Task prompt - Copy each line below that contains "Blender".

Some records -
⁂

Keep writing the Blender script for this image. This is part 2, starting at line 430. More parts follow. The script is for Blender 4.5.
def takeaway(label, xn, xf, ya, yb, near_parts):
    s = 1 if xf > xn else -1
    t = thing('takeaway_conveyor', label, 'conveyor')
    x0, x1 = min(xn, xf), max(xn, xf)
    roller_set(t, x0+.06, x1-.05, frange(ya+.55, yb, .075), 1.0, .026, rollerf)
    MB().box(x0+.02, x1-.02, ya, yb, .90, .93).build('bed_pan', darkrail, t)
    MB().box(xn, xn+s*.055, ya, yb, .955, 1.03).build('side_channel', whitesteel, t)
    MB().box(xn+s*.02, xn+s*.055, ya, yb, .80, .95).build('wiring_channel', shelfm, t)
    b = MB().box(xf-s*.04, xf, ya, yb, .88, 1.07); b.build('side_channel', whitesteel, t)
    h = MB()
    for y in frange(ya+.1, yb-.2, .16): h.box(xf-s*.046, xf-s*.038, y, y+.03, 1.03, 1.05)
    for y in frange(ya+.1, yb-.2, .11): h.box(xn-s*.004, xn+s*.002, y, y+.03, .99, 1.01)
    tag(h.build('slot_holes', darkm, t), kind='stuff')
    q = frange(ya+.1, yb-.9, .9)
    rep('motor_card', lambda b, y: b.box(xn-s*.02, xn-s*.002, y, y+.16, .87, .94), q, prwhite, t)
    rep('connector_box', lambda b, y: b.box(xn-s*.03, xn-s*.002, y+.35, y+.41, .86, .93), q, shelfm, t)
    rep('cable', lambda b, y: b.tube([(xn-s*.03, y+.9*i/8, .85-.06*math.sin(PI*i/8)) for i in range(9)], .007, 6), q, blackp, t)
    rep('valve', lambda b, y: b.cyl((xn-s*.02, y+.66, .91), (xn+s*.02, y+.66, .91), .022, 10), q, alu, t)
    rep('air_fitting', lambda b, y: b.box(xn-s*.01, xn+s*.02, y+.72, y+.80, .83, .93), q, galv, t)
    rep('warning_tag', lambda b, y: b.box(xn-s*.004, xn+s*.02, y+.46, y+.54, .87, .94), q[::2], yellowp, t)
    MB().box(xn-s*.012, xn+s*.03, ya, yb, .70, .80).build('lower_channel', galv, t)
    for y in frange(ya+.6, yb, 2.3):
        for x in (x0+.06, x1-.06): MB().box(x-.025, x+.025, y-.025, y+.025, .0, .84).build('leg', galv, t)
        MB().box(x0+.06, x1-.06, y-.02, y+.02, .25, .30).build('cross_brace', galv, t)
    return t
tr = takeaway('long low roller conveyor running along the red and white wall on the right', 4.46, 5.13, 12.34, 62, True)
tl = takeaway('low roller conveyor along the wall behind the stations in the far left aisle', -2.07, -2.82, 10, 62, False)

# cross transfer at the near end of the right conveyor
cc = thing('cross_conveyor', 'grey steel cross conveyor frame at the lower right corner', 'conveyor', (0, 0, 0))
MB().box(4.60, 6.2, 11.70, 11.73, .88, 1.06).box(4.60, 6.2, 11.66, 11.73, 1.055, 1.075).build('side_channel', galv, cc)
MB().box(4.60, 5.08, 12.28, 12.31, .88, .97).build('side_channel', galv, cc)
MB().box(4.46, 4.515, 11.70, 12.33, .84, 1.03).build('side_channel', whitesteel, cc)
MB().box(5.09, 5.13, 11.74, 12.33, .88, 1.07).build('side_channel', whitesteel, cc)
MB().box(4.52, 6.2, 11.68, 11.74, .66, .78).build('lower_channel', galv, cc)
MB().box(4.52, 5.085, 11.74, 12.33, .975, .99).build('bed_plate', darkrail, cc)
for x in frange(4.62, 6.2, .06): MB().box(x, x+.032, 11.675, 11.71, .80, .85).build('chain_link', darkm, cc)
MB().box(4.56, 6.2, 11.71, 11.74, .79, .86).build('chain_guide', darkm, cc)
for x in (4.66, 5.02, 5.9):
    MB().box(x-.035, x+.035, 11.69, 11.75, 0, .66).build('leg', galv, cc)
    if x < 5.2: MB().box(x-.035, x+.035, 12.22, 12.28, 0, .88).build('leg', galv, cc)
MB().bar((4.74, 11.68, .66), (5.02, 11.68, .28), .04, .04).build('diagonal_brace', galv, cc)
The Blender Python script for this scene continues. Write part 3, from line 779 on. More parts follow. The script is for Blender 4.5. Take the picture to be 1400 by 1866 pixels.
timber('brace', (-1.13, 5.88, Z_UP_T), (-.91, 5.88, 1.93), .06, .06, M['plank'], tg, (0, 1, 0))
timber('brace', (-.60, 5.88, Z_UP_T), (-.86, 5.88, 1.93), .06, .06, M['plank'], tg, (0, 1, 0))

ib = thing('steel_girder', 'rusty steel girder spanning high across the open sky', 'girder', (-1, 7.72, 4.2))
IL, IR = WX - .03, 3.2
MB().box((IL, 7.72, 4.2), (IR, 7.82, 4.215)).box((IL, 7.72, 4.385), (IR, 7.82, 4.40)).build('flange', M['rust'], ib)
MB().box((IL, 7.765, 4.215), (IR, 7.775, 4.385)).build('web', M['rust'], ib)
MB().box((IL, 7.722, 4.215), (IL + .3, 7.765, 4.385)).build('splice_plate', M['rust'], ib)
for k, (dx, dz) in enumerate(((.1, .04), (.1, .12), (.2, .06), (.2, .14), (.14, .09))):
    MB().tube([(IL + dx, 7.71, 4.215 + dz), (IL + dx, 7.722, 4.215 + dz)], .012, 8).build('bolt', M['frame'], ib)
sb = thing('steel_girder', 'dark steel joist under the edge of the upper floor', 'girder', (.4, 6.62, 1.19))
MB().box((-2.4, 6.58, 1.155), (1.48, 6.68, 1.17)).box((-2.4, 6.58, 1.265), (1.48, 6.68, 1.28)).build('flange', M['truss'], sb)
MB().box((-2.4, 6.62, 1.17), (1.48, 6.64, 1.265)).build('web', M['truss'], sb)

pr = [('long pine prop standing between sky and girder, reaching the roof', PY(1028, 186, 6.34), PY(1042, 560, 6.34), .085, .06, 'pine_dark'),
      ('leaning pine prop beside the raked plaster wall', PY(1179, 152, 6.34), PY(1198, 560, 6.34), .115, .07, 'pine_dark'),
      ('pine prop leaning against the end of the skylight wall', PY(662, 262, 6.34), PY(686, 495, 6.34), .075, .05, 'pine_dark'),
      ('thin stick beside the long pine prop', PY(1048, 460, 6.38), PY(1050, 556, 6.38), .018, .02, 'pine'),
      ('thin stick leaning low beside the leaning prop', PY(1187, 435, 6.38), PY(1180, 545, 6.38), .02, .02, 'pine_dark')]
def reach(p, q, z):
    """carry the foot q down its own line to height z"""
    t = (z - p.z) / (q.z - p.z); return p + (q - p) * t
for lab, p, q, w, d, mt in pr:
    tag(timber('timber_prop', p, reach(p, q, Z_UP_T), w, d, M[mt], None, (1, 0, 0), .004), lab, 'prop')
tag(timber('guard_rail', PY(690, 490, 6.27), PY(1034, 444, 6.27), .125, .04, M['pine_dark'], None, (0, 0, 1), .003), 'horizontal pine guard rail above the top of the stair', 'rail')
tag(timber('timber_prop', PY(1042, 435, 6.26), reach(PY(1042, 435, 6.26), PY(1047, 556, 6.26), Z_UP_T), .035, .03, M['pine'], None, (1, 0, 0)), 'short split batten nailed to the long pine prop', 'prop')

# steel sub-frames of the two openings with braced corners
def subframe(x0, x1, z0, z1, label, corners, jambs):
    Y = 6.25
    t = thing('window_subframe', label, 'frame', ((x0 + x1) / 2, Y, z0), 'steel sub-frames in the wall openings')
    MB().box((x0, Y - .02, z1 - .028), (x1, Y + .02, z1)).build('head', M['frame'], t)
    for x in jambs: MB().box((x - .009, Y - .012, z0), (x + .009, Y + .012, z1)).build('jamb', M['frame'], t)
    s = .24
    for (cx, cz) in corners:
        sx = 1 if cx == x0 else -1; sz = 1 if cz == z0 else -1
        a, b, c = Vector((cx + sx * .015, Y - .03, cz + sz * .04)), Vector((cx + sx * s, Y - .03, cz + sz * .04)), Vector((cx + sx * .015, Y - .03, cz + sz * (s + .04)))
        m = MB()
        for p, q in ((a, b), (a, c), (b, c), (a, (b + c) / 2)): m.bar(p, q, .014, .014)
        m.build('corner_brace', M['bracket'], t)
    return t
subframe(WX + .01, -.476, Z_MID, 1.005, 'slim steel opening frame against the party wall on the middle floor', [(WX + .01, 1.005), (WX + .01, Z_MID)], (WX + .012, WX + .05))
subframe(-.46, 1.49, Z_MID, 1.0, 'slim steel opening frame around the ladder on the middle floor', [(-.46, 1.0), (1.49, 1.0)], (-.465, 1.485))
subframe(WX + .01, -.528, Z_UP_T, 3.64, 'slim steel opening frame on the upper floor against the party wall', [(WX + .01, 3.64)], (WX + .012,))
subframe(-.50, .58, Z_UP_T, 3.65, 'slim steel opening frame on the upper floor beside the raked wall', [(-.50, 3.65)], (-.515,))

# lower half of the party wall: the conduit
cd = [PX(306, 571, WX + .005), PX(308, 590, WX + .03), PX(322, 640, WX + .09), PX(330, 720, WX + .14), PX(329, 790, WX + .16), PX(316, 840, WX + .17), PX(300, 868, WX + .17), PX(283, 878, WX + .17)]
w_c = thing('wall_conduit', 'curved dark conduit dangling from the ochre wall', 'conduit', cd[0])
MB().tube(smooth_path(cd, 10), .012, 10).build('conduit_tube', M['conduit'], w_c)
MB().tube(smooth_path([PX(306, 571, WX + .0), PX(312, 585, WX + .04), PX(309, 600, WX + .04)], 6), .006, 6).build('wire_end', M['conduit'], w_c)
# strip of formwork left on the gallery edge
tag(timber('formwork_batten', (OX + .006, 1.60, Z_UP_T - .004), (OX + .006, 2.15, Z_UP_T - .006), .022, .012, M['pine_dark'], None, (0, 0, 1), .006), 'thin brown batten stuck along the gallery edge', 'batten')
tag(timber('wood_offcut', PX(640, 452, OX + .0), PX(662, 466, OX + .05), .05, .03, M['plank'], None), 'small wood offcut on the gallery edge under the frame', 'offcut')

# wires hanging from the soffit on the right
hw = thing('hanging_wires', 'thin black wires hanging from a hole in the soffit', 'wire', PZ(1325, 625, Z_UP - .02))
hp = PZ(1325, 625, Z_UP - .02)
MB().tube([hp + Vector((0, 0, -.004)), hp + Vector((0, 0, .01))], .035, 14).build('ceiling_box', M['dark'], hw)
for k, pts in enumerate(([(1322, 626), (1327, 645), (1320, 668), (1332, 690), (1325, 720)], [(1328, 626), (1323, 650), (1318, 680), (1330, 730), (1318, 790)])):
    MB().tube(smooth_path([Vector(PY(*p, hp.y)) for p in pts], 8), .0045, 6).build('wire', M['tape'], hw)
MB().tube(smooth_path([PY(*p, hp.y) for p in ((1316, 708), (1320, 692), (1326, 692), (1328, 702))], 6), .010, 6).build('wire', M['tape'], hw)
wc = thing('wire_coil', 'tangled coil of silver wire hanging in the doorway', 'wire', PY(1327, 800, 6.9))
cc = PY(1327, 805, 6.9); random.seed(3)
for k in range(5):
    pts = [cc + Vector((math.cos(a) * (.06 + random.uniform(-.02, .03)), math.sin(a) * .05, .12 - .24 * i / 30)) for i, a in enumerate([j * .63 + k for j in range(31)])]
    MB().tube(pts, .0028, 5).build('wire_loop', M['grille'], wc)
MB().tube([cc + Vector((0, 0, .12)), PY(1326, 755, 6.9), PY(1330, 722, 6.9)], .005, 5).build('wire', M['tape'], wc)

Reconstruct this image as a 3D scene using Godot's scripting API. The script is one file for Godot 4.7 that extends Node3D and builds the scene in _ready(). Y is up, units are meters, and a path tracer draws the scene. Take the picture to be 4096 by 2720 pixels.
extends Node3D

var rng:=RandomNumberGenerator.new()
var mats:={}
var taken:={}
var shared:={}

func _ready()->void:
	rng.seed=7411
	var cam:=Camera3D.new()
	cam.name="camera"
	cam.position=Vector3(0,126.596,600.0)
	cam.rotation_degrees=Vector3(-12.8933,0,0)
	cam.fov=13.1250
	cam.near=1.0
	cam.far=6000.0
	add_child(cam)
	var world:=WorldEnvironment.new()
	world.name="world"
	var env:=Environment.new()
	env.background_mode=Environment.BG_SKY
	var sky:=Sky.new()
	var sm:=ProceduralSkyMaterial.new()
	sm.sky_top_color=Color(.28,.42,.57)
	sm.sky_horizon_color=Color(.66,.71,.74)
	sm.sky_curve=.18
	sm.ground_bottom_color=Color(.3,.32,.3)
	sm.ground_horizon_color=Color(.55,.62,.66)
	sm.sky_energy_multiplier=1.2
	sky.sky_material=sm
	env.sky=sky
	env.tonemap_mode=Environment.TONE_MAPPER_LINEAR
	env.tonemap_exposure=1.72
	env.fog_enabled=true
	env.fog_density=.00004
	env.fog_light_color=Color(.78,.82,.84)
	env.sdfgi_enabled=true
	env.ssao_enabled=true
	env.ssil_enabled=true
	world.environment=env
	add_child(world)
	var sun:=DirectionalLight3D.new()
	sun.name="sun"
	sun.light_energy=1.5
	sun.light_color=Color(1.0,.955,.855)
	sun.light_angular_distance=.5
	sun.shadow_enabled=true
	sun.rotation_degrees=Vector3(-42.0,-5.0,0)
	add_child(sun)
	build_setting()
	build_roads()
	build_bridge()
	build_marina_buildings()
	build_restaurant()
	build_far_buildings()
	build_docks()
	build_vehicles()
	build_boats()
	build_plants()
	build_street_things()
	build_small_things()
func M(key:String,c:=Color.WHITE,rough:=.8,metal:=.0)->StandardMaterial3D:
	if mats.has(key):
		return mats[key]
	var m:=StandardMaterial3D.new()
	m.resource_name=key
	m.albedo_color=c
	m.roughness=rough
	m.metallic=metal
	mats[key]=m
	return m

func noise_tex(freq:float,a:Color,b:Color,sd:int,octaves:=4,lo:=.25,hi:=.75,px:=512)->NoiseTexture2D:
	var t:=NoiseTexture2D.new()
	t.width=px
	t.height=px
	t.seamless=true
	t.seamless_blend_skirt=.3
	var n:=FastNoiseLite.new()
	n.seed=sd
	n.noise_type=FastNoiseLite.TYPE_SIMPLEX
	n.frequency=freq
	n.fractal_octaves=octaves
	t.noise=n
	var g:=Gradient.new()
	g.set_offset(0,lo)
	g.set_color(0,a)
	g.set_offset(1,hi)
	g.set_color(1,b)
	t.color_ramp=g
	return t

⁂

Response to this exercise -
Keep writing the Blender script for this image. This is part 2, starting at line 430. More parts follow. The script is for Blender 4.5.
The Blender Python script for this scene continues. Write part 3, from line 779 on. More parts follow. The script is for Blender 4.5. Take the picture to be 1400 by 1866 pixels.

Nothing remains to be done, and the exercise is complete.